In Calcutta


We have all heard of Mother Teresa of Calcutta.  Even those of us who are not Catholic have stood in awe of her selfless devotion to the poorest of the poor in Calcutta, India.  In a devotion I read this week, she stated, "The meaning of my life is the love of God.  It is Christ in his distressing disguise whom I love and serve."


God has not called me to serve him in Calcutta, at least not yet.  I have never been there.  But I have spent a brief time in India, in New Delhi and Mumbai, formerly called Bombay, when I was privileged to accompany Bill on a whirlwind speaking tour about fifteen years ago.  

I have breathed (and smelled) the heavy yellow smog that hangs over the ancient city of Delhi like a smothering blanket.  I have ridden in a brightly colored, three-wheeled auto rickshaw, and gazed in disbelief at the dead man lying in the middle of the street, the one the taxi driver pointed out to us as he carefully drove around the body and continued down the street.  I have seen the rows of cardboard boxes stretching along the beach between the highway and the ocean, providing minimal shelter for the poorest people of the city.  I have been accosted by hoards of women and children, touching my clothes, begging for money or anything else I might be persuaded to give them.  I have stepped over the leftover curried goat bones that the locals dump onto the intricately woven carpet when they are finished eating.  I have seen the monkeys in the trees in the middle of the city, and the sacred cows that are allowed to go wherever they will, because they might contain the souls of some departed human ancestor.  I have visited a fairly large shop that was crowded with man-made idols of all shapes and sizes.  I have spoken with the proud shop owner, who wanted to know if I drove a car in America, and if my family actually owned a car.  I said yes, but I didn't tell her that every adult and teenage driver in my family had a car to drive, and that we had an extra pickup sitting in our driveway as a spare.
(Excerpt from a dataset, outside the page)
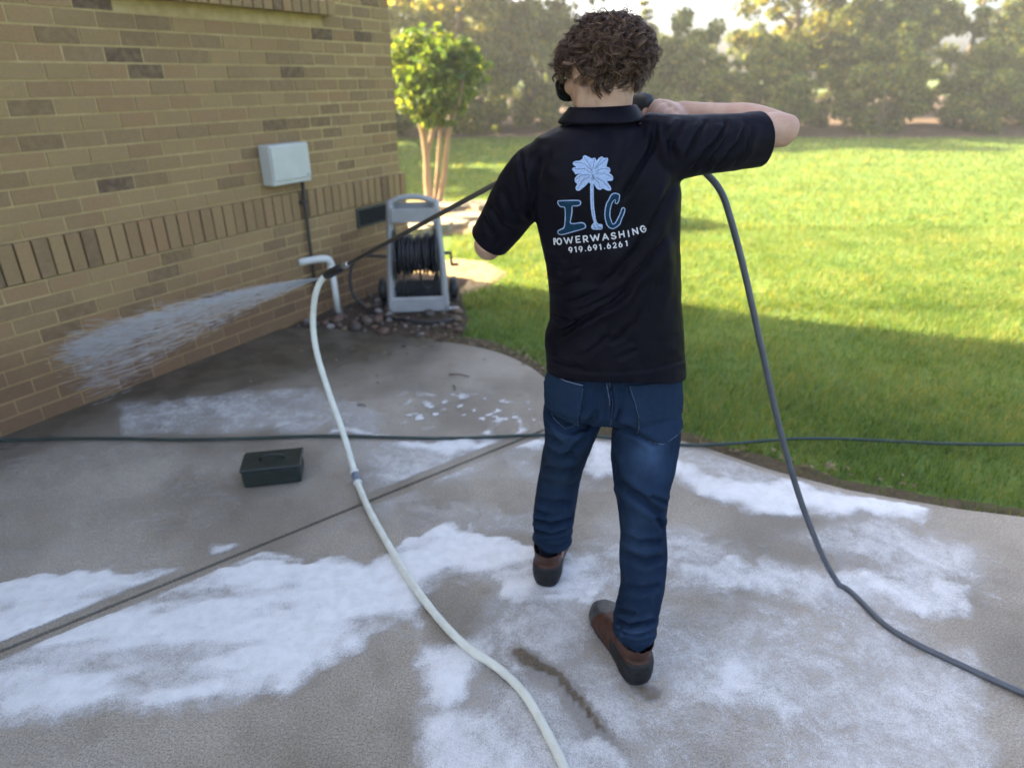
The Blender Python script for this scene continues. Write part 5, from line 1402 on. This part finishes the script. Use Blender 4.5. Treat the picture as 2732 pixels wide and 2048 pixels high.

Some things are just too much for people to imagine.

Most of us who live in the US do not consider ourselves to be rich.  Yet, our country is the richest in the world.  For the cost of one family meal in a moderately-priced American restaurant, we could feed a whole family for a year in some locales.  One American's daily minimum wage could support one of many foreign families for a month, or even a year in some places.   I have enough cardboard boxes in my basement to house a couple dozen people in India.  

Even the poorest people living in the streets of American cities have clothes on their backs, and shelters that provide hot meals and occasional beds to sleep in, and dumpsters that provide more wealth than much of the world's population can imagine.  The hungriest school-aged American children receive free breakfast and lunch at school.  In our country, it is extremely rare to hear of a child with distended stomach and spindly limbs, dying of starvation.

Even so, there are needy people all around us.  We are surrounded by people who are poor by US standards, or physically or mentally ill, or emotionally needy.  But even those who seem to have it all together may be lacking something very important.  As Jesus said, in Matthew 19: 24: "It is easier for a camel to go through the eye of a needle than for someone who is rich to enter the kingdom of God."  When we are blessed with many possessions, it is easy to decide that we don't need God in our lives.  That's why people in our country tend to turn to God in times of widespread disaster or personal tragedy.  That's when we become aware that we can't control the weather or accidents or catastrophic illness.  It's during those hard times that we realize just how much we need God.

We can't all serve God among the people of India, but there are plenty of people all around us who need our help.  There are children who need foster homes and forever families.  There are elders who need to have meals and prescriptions delivered.  There are grieving soldiers' families who need people to shield them from hateful protesters.  There are families who need groceries and gas for their cars.  There are throngs of people in our own communities who need to hear the Good News of Jesus. 

Mother Teresa wrote one more intriguing statement in the devotion I read:  "I am nothing.  He is all.  I do nothing of my own.  He does it.  That is what I am, God's pencil.  A tiny bit of pencil with which he writes what he likes.  God writes through us, and however imperfect instruments we may be, he writes beautifully."  The Bible uses other, similar analogies to say the same thing:  He is the potter and we are the clay; we are the vessels that he molds and fills with whatever we need to serve him effectively.  The question is, are we willing to use our God-given talents and abilities to love and serve the people around us? Have we asked him where he wants us to serve him, and what he wants us to do?  Or do we expect the Mother Teresa's of this world to do all the work, on the other side of the world, in Calcutta?